I did a little home work after listening in on Freddy and Francine's conversation. Freddy was correct about the casebearer. You can tell if it's a casebearer if the paean has a small hole in the base of the pecan. Don't ask me which side the base is. Poor pollinaton also causes a drop from June through July. Water stress is another reason the nuts fall off early. Pecan trees should be watered every two weeks, three weeks at the most. Nutritional problems from shallow soil or poor fertilization can cause pecans to shed throughout the year.

Water stage in later July and early August is the most common form of pecan drop. Any stress received by the tree at this stage can result in major fruit drop.
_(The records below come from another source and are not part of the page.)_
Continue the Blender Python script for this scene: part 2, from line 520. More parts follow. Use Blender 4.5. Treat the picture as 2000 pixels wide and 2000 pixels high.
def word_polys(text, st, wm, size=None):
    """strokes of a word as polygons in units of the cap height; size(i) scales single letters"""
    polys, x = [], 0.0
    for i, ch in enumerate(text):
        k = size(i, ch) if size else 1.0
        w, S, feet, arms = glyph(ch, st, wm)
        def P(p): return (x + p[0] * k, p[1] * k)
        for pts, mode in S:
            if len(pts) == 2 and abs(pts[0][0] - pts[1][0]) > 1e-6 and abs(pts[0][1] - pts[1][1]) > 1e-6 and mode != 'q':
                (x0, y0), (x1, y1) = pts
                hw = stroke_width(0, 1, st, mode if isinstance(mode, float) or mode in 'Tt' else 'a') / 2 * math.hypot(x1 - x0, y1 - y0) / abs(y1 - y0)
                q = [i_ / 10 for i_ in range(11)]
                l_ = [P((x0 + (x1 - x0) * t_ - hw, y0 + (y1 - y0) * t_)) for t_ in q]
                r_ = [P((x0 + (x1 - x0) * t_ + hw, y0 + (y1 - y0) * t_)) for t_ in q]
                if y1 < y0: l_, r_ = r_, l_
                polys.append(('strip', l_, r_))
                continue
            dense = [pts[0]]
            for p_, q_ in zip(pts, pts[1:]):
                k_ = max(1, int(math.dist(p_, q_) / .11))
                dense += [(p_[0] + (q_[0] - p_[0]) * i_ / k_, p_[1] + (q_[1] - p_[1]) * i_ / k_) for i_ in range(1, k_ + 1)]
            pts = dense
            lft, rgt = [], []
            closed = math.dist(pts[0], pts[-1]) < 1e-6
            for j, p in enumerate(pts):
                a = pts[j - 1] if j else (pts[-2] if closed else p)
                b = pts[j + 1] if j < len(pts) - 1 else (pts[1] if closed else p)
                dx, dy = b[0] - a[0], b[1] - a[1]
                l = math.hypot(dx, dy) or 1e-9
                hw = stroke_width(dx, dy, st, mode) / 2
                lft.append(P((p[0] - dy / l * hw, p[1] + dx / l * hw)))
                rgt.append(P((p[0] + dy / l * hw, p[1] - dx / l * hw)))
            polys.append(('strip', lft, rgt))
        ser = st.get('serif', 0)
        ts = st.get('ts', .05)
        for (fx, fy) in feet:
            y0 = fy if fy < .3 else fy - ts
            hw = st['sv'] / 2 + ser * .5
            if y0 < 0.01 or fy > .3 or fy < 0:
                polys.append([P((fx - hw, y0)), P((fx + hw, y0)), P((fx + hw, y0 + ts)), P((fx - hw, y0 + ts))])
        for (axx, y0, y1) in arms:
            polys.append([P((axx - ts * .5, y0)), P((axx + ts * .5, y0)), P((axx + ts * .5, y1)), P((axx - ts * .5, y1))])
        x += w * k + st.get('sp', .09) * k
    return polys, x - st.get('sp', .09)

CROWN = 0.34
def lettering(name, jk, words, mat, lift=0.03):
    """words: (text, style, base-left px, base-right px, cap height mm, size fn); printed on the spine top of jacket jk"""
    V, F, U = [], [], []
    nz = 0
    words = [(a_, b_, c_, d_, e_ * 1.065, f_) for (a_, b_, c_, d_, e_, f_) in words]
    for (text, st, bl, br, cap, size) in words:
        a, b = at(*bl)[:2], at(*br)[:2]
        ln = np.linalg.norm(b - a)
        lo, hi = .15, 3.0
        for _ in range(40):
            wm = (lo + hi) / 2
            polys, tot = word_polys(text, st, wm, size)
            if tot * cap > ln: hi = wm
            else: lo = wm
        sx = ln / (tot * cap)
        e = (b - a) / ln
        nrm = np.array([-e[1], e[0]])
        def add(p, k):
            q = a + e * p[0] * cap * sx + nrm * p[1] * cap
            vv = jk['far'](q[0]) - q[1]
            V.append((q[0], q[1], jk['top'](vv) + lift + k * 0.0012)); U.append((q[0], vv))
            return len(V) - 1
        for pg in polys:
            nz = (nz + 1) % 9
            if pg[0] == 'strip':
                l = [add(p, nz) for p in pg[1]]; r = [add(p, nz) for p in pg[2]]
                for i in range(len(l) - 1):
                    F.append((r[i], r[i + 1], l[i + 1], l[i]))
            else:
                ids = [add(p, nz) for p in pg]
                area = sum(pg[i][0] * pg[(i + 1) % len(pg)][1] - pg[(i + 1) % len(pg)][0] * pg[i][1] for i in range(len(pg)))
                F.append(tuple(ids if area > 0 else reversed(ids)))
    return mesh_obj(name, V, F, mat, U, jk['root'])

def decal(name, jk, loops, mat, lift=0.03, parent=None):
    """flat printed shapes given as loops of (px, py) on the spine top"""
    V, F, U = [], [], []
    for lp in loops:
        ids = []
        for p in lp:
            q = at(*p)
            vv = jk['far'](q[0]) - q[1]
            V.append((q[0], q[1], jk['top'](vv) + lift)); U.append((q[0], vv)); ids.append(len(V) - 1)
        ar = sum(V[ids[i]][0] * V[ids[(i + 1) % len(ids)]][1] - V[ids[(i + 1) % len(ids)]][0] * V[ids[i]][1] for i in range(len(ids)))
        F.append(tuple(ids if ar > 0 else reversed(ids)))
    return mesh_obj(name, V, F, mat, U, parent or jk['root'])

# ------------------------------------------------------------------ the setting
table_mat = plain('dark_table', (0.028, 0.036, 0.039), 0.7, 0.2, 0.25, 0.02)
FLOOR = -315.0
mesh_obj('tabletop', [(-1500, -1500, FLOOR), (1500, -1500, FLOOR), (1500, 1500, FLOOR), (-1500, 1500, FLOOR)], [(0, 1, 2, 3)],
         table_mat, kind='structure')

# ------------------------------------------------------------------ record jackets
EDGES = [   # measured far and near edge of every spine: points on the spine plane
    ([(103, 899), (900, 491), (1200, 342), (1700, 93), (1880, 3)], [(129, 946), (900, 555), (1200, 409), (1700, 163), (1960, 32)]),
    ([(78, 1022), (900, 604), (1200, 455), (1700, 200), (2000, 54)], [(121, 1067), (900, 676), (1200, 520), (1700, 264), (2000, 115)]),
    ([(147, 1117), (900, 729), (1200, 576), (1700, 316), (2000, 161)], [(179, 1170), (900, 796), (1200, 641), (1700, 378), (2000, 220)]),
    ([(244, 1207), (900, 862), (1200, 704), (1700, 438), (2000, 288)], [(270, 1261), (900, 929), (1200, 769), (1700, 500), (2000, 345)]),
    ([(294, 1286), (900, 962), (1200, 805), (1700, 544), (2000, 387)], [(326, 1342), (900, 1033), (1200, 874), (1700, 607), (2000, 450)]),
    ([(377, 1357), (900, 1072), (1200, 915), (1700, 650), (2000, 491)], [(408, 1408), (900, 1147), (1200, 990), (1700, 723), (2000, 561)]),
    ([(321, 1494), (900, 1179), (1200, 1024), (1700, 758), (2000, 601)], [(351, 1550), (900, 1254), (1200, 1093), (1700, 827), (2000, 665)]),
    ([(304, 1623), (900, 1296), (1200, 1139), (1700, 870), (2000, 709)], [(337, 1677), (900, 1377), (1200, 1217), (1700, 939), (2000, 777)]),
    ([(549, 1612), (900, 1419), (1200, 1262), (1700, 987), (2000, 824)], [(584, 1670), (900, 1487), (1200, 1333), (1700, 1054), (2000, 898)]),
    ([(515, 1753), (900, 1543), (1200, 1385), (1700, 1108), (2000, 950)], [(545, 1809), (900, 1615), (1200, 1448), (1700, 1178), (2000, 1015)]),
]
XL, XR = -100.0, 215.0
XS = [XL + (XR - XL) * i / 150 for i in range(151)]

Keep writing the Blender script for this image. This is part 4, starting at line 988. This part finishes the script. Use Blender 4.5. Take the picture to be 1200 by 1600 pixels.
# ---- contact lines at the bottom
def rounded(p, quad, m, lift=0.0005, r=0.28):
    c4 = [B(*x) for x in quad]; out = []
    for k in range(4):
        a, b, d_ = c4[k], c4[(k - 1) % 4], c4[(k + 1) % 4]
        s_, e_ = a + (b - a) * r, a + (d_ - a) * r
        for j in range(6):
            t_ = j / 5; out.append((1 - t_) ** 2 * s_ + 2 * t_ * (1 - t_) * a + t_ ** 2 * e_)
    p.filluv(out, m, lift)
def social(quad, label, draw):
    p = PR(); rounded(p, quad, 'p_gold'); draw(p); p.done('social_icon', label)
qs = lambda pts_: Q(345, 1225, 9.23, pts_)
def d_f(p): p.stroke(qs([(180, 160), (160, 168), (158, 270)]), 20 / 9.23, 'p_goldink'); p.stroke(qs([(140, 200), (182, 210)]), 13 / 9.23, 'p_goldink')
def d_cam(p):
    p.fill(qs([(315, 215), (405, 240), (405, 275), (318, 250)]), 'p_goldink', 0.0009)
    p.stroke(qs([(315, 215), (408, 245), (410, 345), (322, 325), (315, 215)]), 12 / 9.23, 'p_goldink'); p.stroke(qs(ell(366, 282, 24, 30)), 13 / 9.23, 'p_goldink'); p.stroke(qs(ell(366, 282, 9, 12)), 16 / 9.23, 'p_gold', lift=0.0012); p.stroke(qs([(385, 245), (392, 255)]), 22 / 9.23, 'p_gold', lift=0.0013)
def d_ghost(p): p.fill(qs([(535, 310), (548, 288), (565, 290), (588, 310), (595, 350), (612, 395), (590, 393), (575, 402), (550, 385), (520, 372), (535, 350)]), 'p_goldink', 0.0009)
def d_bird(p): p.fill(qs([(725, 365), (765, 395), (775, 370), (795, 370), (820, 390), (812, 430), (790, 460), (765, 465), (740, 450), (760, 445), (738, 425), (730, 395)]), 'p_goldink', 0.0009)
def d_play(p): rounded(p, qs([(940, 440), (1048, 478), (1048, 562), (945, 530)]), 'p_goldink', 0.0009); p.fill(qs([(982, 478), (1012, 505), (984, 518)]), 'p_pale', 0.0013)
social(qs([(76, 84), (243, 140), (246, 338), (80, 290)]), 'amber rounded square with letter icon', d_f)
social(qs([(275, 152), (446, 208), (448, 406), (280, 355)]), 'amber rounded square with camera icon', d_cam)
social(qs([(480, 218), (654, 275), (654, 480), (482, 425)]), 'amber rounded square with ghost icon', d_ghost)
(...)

Some trees lose half they're crop if not managed correctly in water stage.

Watering grass around the trees is not enough for trees, you need to slowly soak the tree's root system at the dripline of the tree and not the trunk. The tree's drip line is directly beneath the perimeter of the limbs, the tree's whole area. If the roots aren't "watered enough, you will encourage the roots of young plants to grow up near the surface, which will make them more dependent on frequent watering to satisfy them and give them poorer holding power in the soil.

Freddy says pecans tend to produce on alternate years. However, he says the better the management program the less the alternate bearing characteristics.

See what we can learn from our little neighbors if we just listen. It's even possible to learn from other humans, if we will just listen to them.

If you like pecans, don't spare the water. Go ahead and water, after all, the city needs the money.